The American military knew how to deal with conflicts of blood
and faith. But we do not study our own history when the lessons
make us uneasy. During the Moro Insurrection, the U.S. Army lived
up to the Marine Corps' motto for Operation Iraqi Freedom. For
the peaceful inhabitants of the southern Philippines, our
soldiers and administrators were benefactors. For the Moro
warriors, they were the worst enemies those fanatics had ever
faced. Of course, we didn't have CNN filming our Gatling guns at
work, but, then, we may need to banish the media from future
battlefields, anyway. Our brutal response to the brutality of
Muslim fanatics kept the peace until the Japanese invasion four
decades later. And no peace lasts forever – four decades
qualifies as a big, big win.
The religious movement that fired the Boxer Rebellion could only
be put down through massacre.

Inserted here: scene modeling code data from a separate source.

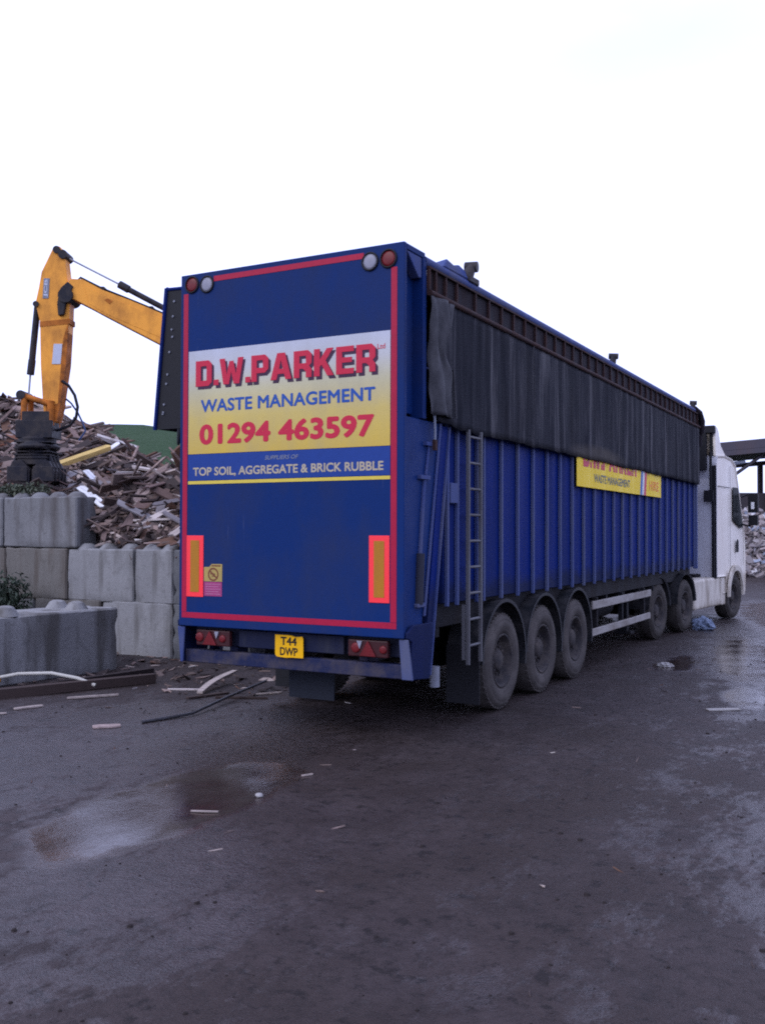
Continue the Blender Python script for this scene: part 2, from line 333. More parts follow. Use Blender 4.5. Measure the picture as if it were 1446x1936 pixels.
# ------------------------------------------------------------------ mesh helpers
class MB:
    def __init__(s): s.v = []; s.f = []; s.m = []; s.sm = []
    def add(s, vs, fs, mi=0, smooth=False):
        o = len(s.v); s.v += [tuple(x) for x in vs]
        for f in fs: s.f.append(tuple(i + o for i in f)); s.m.append(mi); s.sm.append(smooth)
    def hexa(s, p, mi=0):
        s.add(p, [(0, 3, 2, 1), (4, 5, 6, 7), (0, 1, 5, 4), (1, 2, 6, 5), (2, 3, 7, 6), (3, 0, 4, 7)], mi)
    def box(s, a, b_, mi=0, rot=None, at=None):
        x0, y0, z0 = a; x1, y1, z1 = b_
        p = [Vector(q) for q in ((x0, y0, z0), (x1, y0, z0), (x1, y1, z0), (x0, y1, z0), (x0, y0, z1), (x1, y0, z1), (x1, y1, z1), (x0, y1, z1))]
        if rot is not None:
            p = [rot @ q for q in p]
        if at is not None: p = [q + Vector(at) for q in p]
        s.hexa(p, mi)
    def prism(s, poly, to3, d0, d1, mi=0):
        """poly: 2-D outline (counter-clockwise seen from +d); to3(a, b, d) -> point"""
        n = len(poly)
        v = [to3(a, b_, d0) for a, b_ in poly] + [to3(a, b_, d1) for a, b_ in poly]
        f = [tuple(range(n - 1, -1, -1)), tuple(range(n, 2 * n))] + [(i, (i + 1) % n, n + (i + 1) % n, n + i) for i in range(n)]
        s.add(v, f, mi)
    def tube(s, pts, r, n=10, mi=0, caps=True, smooth=True):
        pts = [Vector(p) for p in pts]; rs = r if isinstance(r, (list, tuple)) else [r] * len(pts)
        vs = []; up = Vector((0, 0, 1))
        t0 = (pts[1] - pts[0]).normalized()
        a = t0.cross(up)
        if a.length < 1e-3: a = t0.cross(Vector((0, 1, 0)))
        a.normalize()
        for i, p in enumerate(pts):
            t = (pts[min(i + 1, len(pts) - 1)] - pts[max(i - 1, 0)]).normalized()
            a = (a - t * a.dot(t)).normalized(); c = t.cross(a)
            for k in range(n):
                an = 2 * math.pi * k / n; vs.append(p + (a * math.cos(an) + c * math.sin(an)) * rs[i])
        fs = []
        for i in range(len(pts) - 1):
            for k in range(n):
                k2 = (k + 1) % n; fs.append((i * n + k, i * n + k2, (i + 1) * n + k2, (i + 1) * n + k))
        s.add(vs, fs, mi, smooth)
        if caps:
            s.add(vs[:n], [tuple(range(n - 1, -1, -1))], mi); s.add(vs[-n:], [tuple(range(n))], mi)
    def lathe(s, prof, org, axis='x', n=32, mi=0, smooth=True, sgn=1):
        """prof: (offset along axis, radius)"""
        vs = []; org = Vector(org)
        for o, r in prof:
            for k in range(n):
                an = 2 * math.pi * k / n; ca, sa = math.cos(an) * r, math.sin(an) * r
                d = {'x': (sgn * o, ca, sa), 'y': (ca, sgn * o, sa), 'z': (ca, sa, sgn * o)}[axis]
                vs.append(org + Vector(d))
        fs = [(i * n + k, i * n + (k + 1) % n, (i + 1) * n + (k + 1) % n, (i + 1) * n + k) for i in range(len(prof) - 1) for k in range(n)]
        s.add(vs, fs, mi, smooth)
    def build(s, name, mat, parent=None, bevel=0, seg=1, recalc=True):
        me = bpy.data.meshes.new(name); me.from_pydata(s.v, [], s.f)
        for mm in (mat if isinstance(mat, (list, tuple)) else [mat]): me.materials.append(mm)
        me.polygons.foreach_set('material_index', s.m); me.polygons.foreach_set('use_smooth', s.sm)
        if recalc:
            bm = bmesh.new(); bm.from_mesh(me); bmesh.ops.recalc_face_normals(bm, faces=bm.faces); bm.to_mesh(me); bm.free()
        me.update()
        o = bpy.data.objects.new(name, me); col.objects.link(o)
        if parent is not None: o.parent = parent
        if bevel:
            b = o.modifiers.new('bevel', 'BEVEL'); b.width = bevel; b.segments = seg; b.limit_method = 'ANGLE'; b.angle_limit = R(40)
        return o
def tag(o, label=None, cat=None, group=None, kind=None):
    if label: o['label'] = label
    if cat: o['category'] = cat
    if group: o['group'] = group
    if kind: o['kind'] = kind
    return o
def thing(name, label, cat, loc=(0, 0, 0), rz=0, group=None):
    o = bpy.data.objects.new(name, None); col.objects.link(o); o.location = loc; o.rotation_euler = (0, 0, rz)
    o.empty_display_size = .3
    return tag(o, label, cat, group)
XZ = lambda a, b_, d: Vector((a, d, b_))       # outline in x-z, depth along y
YZ = lambda a, b_, d: Vector((d, a, b_))
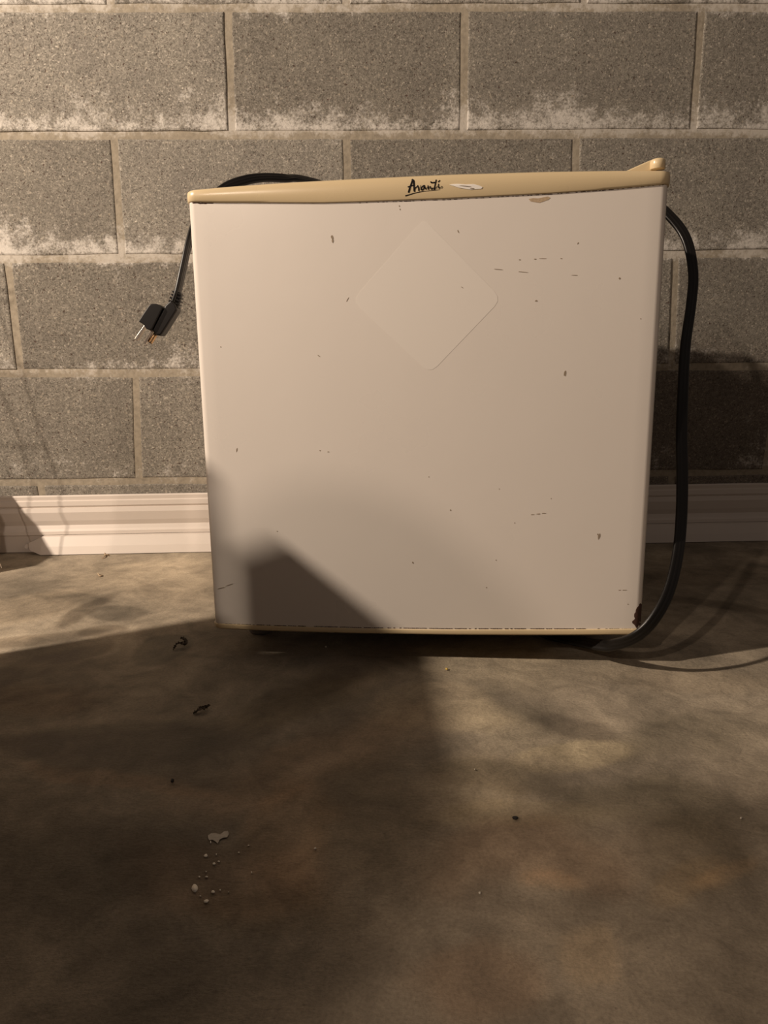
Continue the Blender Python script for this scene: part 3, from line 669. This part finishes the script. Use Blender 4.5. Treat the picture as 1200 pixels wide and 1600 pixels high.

The same need to rip the heart out
of violent millenarian movements, enabling societies to regain
their balance, applied from 1520s Germany and 1840s China through
the 19th-century Yucatan and the Sudan, down to the Islamist
counterrevolution today. Only massive killing brought peace. Only
extensive killing will bring peace.
We need to grasp the basic truth that the path to winning the
hearts and minds of the masses leads over the corpses of the
violent minority. As for humanitarianism, the most humane thing
we can do is to win our long struggle against fanaticism and
terrorism. That means killing terrorists and fanatics.